**Written problem:**
Set down the material below word for word, excluding the pictures.

**Given data:**
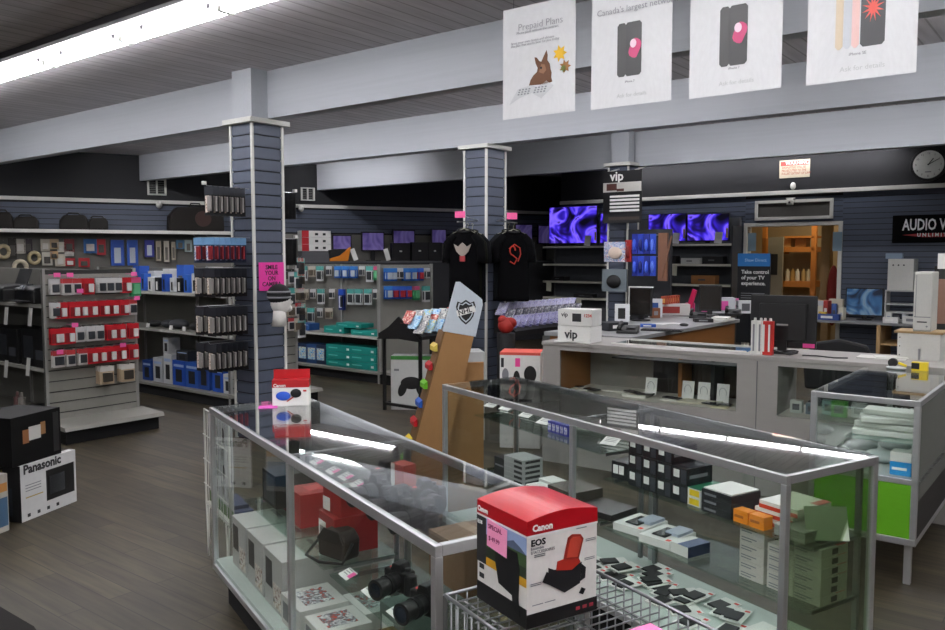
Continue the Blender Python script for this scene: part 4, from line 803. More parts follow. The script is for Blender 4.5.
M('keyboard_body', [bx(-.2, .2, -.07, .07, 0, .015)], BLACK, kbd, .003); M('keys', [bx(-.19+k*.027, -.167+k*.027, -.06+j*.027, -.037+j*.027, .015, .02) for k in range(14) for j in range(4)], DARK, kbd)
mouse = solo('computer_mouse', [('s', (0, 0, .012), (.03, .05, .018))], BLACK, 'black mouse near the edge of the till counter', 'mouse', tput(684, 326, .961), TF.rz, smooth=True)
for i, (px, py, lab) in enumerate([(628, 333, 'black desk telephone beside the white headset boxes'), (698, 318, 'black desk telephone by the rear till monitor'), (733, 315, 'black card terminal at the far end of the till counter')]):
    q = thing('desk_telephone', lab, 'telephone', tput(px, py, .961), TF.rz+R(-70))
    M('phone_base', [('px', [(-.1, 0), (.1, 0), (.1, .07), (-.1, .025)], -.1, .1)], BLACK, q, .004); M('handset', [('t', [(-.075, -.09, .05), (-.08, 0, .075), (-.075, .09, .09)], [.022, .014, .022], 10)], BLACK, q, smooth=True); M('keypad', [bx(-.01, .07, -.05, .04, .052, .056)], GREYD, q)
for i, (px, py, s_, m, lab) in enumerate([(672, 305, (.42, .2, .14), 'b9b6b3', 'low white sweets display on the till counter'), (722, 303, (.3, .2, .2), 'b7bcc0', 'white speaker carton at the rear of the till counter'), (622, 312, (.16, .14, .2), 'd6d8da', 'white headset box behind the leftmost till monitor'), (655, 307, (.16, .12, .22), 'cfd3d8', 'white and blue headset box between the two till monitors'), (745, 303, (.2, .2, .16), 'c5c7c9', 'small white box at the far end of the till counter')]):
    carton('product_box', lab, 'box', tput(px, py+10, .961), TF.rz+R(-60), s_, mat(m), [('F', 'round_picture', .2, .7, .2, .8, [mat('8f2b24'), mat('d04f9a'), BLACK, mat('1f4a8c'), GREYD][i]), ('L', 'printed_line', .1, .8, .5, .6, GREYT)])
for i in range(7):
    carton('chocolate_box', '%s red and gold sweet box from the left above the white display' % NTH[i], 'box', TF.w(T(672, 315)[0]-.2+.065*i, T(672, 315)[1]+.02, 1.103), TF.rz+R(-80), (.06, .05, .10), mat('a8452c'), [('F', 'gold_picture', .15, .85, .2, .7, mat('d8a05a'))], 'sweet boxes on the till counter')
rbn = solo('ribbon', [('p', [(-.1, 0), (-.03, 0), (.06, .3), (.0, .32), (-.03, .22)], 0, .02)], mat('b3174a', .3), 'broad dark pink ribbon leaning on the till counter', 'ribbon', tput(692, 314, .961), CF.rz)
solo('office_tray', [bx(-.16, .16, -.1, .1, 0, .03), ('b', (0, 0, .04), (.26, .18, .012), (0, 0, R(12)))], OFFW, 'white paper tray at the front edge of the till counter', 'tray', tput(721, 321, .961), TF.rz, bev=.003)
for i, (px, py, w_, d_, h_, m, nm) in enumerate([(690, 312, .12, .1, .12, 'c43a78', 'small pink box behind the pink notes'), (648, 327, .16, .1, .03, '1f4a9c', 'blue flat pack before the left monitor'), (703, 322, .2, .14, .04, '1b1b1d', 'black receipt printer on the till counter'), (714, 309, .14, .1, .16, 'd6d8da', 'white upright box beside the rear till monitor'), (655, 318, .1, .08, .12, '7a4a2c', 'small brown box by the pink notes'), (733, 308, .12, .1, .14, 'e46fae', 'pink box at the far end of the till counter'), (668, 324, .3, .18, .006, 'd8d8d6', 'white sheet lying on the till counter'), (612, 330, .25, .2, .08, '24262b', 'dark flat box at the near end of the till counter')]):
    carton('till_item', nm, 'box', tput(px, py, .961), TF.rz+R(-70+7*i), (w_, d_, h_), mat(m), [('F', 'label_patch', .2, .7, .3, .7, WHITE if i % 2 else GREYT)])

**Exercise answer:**
Continue the Blender Python script for this scene: part 4, from line 803. More parts follow. The script is for Blender 4.5.
M('keyboard_body', [bx(-.2, .2, -.07, .07, 0, .015)], BLACK, kbd, .003); M('keys', [bx(-.19+k*.027, -.167+k*.027, -.06+j*.027, -.037+j*.027, .015, .02) for k in range(14) for j in range(4)], DARK, kbd)
mouse = solo('computer_mouse', [('s', (0, 0, .012), (.03, .05, .018))], BLACK, 'black mouse near the edge of the till counter', 'mouse', tput(684, 326, .961), TF.rz, smooth=True)
for i, (px, py, lab) in enumerate([(628, 333, 'black desk telephone beside the white headset boxes'), (698, 318, 'black desk telephone by the rear till monitor'), (733, 315, 'black card terminal at the far end of the till counter')]):
    q = thing('desk_telephone', lab, 'telephone', tput(px, py, .961), TF.rz+R(-70))
    M('phone_base', [('px', [(-.1, 0), (.1, 0), (.1, .07), (-.1, .025)], -.1, .1)], BLACK, q, .004); M('handset', [('t', [(-.075, -.09, .05), (-.08, 0, .075), (-.075, .09, .09)], [.022, .014, .022], 10)], BLACK, q, smooth=True); M('keypad', [bx(-.01, .07, -.05, .04, .052, .056)], GREYD, q)
for i, (px, py, s_, m, lab) in enumerate([(672, 305, (.42, .2, .14), 'b9b6b3', 'low white sweets display on the till counter'), (722, 303, (.3, .2, .2), 'b7bcc0', 'white speaker carton at the rear of the till counter'), (622, 312, (.16, .14, .2), 'd6d8da', 'white headset box behind the leftmost till monitor'), (655, 307, (.16, .12, .22), 'cfd3d8', 'white and blue headset box between the two till monitors'), (745, 303, (.2, .2, .16), 'c5c7c9', 'small white box at the far end of the till counter')]):
    carton('product_box', lab, 'box', tput(px, py+10, .961), TF.rz+R(-60), s_, mat(m), [('F', 'round_picture', .2, .7, .2, .8, [mat('8f2b24'), mat('d04f9a'), BLACK, mat('1f4a8c'), GREYD][i]), ('L', 'printed_line', .1, .8, .5, .6, GREYT)])
for i in range(7):
    carton('chocolate_box', '%s red and gold sweet box from the left above the white display' % NTH[i], 'box', TF.w(T(672, 315)[0]-.2+.065*i, T(672, 315)[1]+.02, 1.103), TF.rz+R(-80), (.06, .05, .10), mat('a8452c'), [('F', 'gold_picture', .15, .85, .2, .7, mat('d8a05a'))], 'sweet boxes on the till counter')
rbn = solo('ribbon', [('p', [(-.1, 0), (-.03, 0), (.06, .3), (.0, .32), (-.03, .22)], 0, .02)], mat('b3174a', .3), 'broad dark pink ribbon leaning on the till counter', 'ribbon', tput(692, 314, .961), CF.rz)
solo('office_tray', [bx(-.16, .16, -.1, .1, 0, .03), ('b', (0, 0, .04), (.26, .18, .012), (0, 0, R(12)))], OFFW, 'white paper tray at the front edge of the till counter', 'tray', tput(721, 321, .961), TF.rz, bev=.003)
for i, (px, py, w_, d_, h_, m, nm) in enumerate([(690, 312, .12, .1, .12, 'c43a78', 'small pink box behind the pink notes'), (648, 327, .16, .1, .03, '1f4a9c', 'blue flat pack before the left monitor'), (703, 322, .2, .14, .04, '1b1b1d', 'black receipt printer on the till counter'), (714, 309, .14, .1, .16, 'd6d8da', 'white upright box beside the rear till monitor'), (655, 318, .1, .08, .12, '7a4a2c', 'small brown box by the pink notes'), (733, 308, .12, .1, .14, 'e46fae', 'pink box at the far end of the till counter'), (668, 324, .3, .18, .006, 'd8d8d6', 'white sheet lying on the till counter'), (612, 330, .25, .2, .08, '24262b', 'dark flat box at the near end of the till counter')]):
    carton('till_item', nm, 'box', tput(px, py, .961), TF.rz+R(-70+7*i), (w_, d_, h_), mat(m), [('F', 'label_patch', .2, .7, .3, .7, WHITE if i % 2 else GREYT)])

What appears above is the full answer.